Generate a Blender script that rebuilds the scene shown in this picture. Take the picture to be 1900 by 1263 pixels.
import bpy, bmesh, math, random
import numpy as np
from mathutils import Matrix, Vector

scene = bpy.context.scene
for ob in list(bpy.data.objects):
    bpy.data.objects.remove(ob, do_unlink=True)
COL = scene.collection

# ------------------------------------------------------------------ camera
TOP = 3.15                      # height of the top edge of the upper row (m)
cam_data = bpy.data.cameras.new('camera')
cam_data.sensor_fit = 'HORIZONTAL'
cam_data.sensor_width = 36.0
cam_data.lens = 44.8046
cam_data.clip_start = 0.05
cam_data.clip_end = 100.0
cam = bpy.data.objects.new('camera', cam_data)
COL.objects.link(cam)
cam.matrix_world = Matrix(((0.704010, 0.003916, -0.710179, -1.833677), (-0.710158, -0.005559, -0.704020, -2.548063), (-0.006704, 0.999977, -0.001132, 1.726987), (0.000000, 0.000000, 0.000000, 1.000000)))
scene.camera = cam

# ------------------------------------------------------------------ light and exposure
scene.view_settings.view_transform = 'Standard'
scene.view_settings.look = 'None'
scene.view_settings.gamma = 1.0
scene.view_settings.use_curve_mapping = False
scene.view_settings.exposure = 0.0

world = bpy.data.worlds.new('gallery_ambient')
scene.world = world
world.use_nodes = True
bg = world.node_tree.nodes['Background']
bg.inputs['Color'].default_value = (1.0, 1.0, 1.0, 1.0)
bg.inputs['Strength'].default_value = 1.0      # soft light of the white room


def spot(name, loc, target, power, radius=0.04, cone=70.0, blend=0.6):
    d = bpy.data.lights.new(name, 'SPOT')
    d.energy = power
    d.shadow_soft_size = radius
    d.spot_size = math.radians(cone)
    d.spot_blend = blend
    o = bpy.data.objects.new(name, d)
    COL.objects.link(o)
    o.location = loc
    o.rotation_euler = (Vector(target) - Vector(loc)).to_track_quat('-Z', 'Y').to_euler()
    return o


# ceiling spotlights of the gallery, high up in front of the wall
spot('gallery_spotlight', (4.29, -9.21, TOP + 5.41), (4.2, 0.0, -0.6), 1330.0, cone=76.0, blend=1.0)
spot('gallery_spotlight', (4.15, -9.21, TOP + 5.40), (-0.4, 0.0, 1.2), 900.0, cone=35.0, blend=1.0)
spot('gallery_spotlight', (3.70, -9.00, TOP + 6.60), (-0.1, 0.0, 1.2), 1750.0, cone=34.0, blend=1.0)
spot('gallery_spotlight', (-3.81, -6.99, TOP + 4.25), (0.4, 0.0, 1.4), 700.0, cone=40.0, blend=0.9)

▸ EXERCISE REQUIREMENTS
Restate the listing exactly, starting at its first line and ending at the line where "COL = scene.collection" occurs; include both and no other lines.

▸ ANSWER
Generate a Blender script that rebuilds the scene shown in this picture. Take the picture to be 1900 by 1263 pixels.
import bpy, bmesh, math, random
import numpy as np
from mathutils import Matrix, Vector

scene = bpy.context.scene
for ob in list(bpy.data.objects):
    bpy.data.objects.remove(ob, do_unlink=True)
COL = scene.collection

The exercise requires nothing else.